— Start Entries —
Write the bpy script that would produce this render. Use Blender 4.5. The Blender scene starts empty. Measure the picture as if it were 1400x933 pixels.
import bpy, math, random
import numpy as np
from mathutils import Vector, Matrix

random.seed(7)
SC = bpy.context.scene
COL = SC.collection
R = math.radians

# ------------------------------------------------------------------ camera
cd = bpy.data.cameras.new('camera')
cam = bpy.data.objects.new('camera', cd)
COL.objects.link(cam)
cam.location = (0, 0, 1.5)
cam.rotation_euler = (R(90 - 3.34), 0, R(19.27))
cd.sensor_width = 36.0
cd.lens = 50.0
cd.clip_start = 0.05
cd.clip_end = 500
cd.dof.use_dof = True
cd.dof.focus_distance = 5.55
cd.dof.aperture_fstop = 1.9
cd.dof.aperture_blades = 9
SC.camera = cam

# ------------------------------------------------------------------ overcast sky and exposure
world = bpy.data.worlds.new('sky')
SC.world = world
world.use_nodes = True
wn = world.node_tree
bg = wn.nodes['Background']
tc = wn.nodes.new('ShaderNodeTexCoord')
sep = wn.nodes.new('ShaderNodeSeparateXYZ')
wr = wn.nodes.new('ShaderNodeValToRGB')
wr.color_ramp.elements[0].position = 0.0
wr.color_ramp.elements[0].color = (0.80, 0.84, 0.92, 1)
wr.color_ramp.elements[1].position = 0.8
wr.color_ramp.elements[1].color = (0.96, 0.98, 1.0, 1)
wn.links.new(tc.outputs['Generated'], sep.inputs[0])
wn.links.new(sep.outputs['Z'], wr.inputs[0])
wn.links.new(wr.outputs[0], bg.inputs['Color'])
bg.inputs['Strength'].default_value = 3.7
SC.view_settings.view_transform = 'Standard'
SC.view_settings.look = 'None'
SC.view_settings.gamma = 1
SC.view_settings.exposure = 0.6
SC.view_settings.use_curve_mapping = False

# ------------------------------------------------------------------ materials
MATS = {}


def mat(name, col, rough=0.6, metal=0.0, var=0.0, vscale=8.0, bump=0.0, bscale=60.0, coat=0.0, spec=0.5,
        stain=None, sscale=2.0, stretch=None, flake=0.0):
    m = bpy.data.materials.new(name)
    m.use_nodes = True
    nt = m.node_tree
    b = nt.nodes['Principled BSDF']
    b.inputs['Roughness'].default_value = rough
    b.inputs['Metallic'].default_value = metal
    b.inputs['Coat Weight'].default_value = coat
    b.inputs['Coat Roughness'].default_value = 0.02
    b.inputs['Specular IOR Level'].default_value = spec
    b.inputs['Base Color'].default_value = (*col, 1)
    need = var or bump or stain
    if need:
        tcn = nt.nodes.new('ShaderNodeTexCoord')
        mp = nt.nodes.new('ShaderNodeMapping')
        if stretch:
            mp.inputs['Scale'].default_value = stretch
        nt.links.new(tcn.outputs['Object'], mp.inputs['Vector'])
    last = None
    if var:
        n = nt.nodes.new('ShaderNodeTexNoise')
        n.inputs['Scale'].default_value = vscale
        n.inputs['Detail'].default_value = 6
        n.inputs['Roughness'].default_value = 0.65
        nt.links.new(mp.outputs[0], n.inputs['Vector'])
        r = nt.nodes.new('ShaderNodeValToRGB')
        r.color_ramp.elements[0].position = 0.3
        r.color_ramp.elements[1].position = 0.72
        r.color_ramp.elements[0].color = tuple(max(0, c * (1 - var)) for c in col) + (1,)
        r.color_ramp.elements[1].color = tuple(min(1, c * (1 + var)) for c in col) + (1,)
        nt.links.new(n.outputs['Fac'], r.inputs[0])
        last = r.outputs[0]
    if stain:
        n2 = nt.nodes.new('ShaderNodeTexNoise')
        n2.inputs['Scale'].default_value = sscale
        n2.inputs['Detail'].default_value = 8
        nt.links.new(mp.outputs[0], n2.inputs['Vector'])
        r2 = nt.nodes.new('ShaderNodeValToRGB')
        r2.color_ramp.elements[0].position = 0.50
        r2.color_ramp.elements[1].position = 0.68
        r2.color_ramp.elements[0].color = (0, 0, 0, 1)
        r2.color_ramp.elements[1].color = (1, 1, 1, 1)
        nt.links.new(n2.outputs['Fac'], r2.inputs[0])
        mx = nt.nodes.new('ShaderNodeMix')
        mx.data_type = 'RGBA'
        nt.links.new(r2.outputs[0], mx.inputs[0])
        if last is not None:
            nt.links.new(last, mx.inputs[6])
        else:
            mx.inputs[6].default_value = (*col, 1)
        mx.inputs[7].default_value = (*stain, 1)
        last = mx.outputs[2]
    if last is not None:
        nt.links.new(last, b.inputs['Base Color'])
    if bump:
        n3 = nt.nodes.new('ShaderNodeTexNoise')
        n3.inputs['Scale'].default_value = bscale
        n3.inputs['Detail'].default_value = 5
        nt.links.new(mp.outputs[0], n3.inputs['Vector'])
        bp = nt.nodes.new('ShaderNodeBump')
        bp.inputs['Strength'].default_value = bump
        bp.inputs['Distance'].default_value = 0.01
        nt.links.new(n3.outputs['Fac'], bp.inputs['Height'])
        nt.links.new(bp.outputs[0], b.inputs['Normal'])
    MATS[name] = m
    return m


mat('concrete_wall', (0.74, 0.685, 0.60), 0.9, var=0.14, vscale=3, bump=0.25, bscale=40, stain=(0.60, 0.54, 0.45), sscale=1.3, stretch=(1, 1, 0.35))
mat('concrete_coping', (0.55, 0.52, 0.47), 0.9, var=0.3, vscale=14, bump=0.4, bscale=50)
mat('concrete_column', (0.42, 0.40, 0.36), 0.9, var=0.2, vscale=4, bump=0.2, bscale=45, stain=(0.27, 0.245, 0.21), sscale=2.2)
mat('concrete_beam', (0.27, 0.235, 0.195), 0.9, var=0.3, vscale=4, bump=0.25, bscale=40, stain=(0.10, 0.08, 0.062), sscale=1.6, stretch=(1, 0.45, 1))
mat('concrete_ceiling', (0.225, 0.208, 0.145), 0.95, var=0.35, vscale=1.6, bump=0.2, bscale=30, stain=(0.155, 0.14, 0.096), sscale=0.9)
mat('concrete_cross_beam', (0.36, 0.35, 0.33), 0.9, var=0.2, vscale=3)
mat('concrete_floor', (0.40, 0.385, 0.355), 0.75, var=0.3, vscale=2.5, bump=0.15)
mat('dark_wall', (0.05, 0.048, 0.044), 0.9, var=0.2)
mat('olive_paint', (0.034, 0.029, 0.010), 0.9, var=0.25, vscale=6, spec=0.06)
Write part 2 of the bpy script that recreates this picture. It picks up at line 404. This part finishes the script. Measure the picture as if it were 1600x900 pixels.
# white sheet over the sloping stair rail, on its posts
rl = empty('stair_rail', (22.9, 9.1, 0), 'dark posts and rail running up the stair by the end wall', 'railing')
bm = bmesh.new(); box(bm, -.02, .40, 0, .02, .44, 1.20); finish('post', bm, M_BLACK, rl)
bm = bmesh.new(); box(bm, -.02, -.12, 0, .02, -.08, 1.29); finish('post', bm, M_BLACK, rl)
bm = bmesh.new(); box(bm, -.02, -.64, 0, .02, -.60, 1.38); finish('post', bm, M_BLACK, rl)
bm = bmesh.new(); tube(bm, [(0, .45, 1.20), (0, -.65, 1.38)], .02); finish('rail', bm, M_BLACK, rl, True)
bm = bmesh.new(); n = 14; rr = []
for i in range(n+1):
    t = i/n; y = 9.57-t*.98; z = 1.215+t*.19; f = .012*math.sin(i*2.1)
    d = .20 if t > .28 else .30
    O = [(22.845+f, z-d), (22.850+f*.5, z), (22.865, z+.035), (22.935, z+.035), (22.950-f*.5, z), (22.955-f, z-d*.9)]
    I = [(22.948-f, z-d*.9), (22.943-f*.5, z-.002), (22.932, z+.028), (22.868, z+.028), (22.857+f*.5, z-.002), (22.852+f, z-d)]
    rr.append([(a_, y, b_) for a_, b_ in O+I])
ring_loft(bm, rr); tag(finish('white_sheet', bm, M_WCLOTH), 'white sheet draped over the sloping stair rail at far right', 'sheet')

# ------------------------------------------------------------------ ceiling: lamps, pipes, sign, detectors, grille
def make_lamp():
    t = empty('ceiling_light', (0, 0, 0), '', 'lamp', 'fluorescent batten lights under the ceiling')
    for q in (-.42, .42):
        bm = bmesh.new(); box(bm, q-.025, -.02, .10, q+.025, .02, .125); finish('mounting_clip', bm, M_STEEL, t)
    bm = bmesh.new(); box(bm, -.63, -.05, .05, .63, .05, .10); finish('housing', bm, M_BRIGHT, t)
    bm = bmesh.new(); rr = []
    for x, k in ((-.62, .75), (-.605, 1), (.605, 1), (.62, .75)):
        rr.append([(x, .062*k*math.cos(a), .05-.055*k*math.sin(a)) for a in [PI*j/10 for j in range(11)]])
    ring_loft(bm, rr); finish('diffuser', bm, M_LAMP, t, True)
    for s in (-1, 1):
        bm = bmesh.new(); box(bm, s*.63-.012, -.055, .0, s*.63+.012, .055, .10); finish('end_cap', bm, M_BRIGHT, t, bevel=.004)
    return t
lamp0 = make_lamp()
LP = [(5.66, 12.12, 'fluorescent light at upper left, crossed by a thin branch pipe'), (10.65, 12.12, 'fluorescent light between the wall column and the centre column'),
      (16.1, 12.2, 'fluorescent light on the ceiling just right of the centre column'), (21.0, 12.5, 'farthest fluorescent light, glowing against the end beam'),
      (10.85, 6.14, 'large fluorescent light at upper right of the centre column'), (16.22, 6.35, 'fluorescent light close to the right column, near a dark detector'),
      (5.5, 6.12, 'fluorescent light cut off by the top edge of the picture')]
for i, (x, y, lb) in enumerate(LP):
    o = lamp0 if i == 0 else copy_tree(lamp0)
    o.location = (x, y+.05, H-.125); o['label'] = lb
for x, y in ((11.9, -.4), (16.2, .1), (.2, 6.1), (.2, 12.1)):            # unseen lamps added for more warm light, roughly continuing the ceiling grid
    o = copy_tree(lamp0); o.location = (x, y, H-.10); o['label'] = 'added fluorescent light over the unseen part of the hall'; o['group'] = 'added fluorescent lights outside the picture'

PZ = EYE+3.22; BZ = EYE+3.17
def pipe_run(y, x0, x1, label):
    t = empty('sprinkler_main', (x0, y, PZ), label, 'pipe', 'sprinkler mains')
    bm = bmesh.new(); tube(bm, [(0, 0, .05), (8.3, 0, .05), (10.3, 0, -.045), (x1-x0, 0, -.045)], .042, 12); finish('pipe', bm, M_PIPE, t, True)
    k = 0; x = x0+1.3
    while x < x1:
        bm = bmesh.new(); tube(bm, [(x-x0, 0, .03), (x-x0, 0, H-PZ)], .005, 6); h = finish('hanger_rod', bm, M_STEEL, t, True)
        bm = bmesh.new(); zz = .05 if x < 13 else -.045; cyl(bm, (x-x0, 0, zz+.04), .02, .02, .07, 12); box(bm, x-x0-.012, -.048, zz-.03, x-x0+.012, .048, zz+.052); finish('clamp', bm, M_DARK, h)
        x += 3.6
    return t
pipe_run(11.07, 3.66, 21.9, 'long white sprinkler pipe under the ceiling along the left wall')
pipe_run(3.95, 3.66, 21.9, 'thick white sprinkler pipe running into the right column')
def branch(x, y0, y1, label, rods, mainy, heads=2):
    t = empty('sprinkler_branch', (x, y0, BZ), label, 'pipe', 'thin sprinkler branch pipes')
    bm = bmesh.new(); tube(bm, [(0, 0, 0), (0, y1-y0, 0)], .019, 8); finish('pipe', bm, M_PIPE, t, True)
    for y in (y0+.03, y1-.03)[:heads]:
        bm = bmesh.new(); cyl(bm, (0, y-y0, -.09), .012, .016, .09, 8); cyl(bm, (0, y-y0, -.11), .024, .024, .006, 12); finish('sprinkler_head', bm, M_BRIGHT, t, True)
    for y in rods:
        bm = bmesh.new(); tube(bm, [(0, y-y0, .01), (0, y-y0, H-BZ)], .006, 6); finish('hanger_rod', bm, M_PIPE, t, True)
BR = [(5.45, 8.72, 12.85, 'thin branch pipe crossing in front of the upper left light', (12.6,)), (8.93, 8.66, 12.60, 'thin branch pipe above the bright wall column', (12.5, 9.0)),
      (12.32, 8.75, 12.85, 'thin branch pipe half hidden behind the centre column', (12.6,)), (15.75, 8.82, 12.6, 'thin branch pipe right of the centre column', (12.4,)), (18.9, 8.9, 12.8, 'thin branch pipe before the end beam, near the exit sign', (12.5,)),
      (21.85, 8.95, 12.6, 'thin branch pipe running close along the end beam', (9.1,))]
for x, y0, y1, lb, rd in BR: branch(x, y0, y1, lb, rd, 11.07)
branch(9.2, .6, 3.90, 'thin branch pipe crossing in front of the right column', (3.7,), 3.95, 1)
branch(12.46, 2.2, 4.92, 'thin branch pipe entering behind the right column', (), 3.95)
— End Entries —
Work required: Return only the lines spanning from the first line of the material through the line with "SC.camera = cam", copied exactly, both ends kept.

Result of this task:
Write the bpy script that would produce this render. Use Blender 4.5. The Blender scene starts empty. Measure the picture as if it were 1400x933 pixels.
import bpy, math, random
import numpy as np
from mathutils import Vector, Matrix

random.seed(7)
SC = bpy.context.scene
COL = SC.collection
R = math.radians

# ------------------------------------------------------------------ camera
cd = bpy.data.cameras.new('camera')
cam = bpy.data.objects.new('camera', cd)
COL.objects.link(cam)
cam.location = (0, 0, 1.5)
cam.rotation_euler = (R(90 - 3.34), 0, R(19.27))
cd.sensor_width = 36.0
cd.lens = 50.0
cd.clip_start = 0.05
cd.clip_end = 500
cd.dof.use_dof = True
cd.dof.focus_distance = 5.55
cd.dof.aperture_fstop = 1.9
cd.dof.aperture_blades = 9
SC.camera = cam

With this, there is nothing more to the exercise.